Angie is a CRAFT dabbling, recipe making, WORD loving, sunshine hording, book DEVOURING, Mama to a lot! She's kind of in love with Instagram right now, so if you want her attention, go find here there. {smiling}

Comments

  1. Oh. Em. Gee that is soooooooooo scary!!! My kids ran off together at Target this week too but only in between the clothing racks and I found them a minute later. Talk about grey. I def. lost a few years off my life.

  2. From what I’ve heard, a lot of parents have had this experience, sadly.

  3. WOW that is scary! And I can’t even imagine reliving it 3 years later! I freak out when either one of my boys runs off!

  4. That feeling, in the moment when they are absolutely lost, is the worst in the world. I am so sorry you had to go through that, and I hope that little one never scares you like that again!

  5. Oh man, I remember that feeling. You feel so helpless and terrified. When Blake was 18 months, we were out shopping. I had him in his stroller, but had forgotten to buckle him. I turned to one side to look at an outfit and boom, he was GONE. We were right at the entrance to the Mall, so I took off that way and sent my husband deeper into the store. Fortunately, he found him – standing at the top of the ESCALATOR! 2 seconds more and he would have been riding it all the way to the bottom. Little stinker!

    This is why I DO have grey hair!

  6. It must be a really scary experience. I had one also this year when my #2 boy went missing while my mum’s maid was suppose to have been looking after him within eye range.. found him at a kiddy ride at an extreme corner of the building.. was fuming mad with my mum and the maid… never let her touch the boy ever again.

  7. It is so scary when you realize your child is missing. I had the same thing happen in a museum when my daughter was only little. It all happens in a second. Your head fills with all sorts of horrible thoughts. Thankfully we found her… 2 floors up!

  8. Alright, Angie, your nothing happened situation that was three years just made me burst into tears today because the *what-ifs* are too much to even consider. I freak out when I can’t have eyes on the kids & they’re all so innocent they just don’t get WHY you need to stay with Momma & Daddy. Man, these kids don’t know the level of love we have for them do they?

  9. I hate that kids have this ability to do that. One second they are there and the next they are gone.

  10. This summer I took my 4 and 2 yo to a huge annual fair. Lot’s of people, lots of potential distractions. I lost sight of my oldest for a brief moment and it was the scariest moment of my life! It probably lasted all of 10 seconds but it FELT like forever.

    I am a firm believer that some kids just need leashes 😉

    Visiting from Mama Kat’s

  11. I can’t imagine trying to keep track of five! I have trouble grasping one!

  12. So scary

    if there is a way to make a horrible situation seem funny the line “Luckily I had 4 of 5 so that I could say, “I’ve lost my son and he looks exactly like this (pointing to 4 of 5)”. that made me chuckle a little.

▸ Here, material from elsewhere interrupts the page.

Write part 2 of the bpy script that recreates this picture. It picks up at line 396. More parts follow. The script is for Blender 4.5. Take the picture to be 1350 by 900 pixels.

    We are heading to Disney in a few weeks and the whole large very crowded park with kids thing kinda terrifies me. I bought some cute luggage tags at Dollar tree and was telling hubs how I thought it would be a good idea to attach one to Abby’s belt loop so if god forbid something happened she has our info. To which he replies “If you loose my daughter I will never forgive you” as if I am planning on loosing her!

  13. That is so scary! When my daughter was three, she crawled back into the big boxes of the diaper display at Walmart. One minute, she was standing right next to me. The next minute she was gone. The store called Code Adam, and we searched for her for 30 minutes. She finally got tired of watching everyone look for her and came out of her “fort.” That explains my gray hair!

  14. I had a moment like this. I felt like I was starring in a movie with Sally Field. It was gruesome. Take a breath, shower way too much love over all your children, and promptly forget about this incident. The “what ifs” can kill you.

  15. That’s scary – even if it was 3 years ago. It’s scary to think of what might have happened. My mother has always been paranoid (rightfully so, since this world is a crazy place!) and when I was 3, she lost me in the store – same thing, one minute I was there, the next I was gone – but the man who was ‘helping me’ was leading me away from my mom, not towards her.. It’s a good thing your little boy found a good person to help him. 🙂
    Stopped in from Mama Kat’s.

  16. I have lost my daughter so many times in stores, but only for a moment, until I spy her around the corner of the next aisle, but children do take off, out of stores, so very often and they move so very fast. It is very scary I agree.

  17. OMG! How terrifying!
    I disagree with the “what-ifs” killing you, and to promptly forget this. I think that scares like this can make you stay on your toes!
    Remember, Adam Walsh disappeared out of a Toys R Us.
    Not that you aren’t on your toes with 5 kids!
    I only have 2, my hair isn’t gray, but it’s FALLING OUT!

  18. Oh, that is scary! And I totally understand. I have been there too!!!

    I am visiting you from mamakat’s, though I have been following you for quite some time. I wrote about the same prompt and would love for you to come and read mine too!

    Thanks!

  19. Stopping back by to say thanks for visiting my blog- and to answer that my dad is just fine! He and my brother and sister recovered very quickly. They weren’t affected as drastically as my mother. Thanks so much!!!

  20. This is my fear every single day. I am so parranoid about leaving my kids alone. There are strange and horrible people in this world and I would die if one of them took my kids. I am glad you found him and that there are still some good people around. Visiting from Mama Kats

  21. Yikes!!! I missed this one…but man I have been there and it is SO scary!!

  22. Holy schnikies Angie!! This one got my pulse going. But it did restore my faith in the human species a little. God bless that man.

    I did have a good giggle over you ability to point to 4-0f-5 and say he looks like this. Thanks for the reminder to update the pictures I have of the boys in my wallet.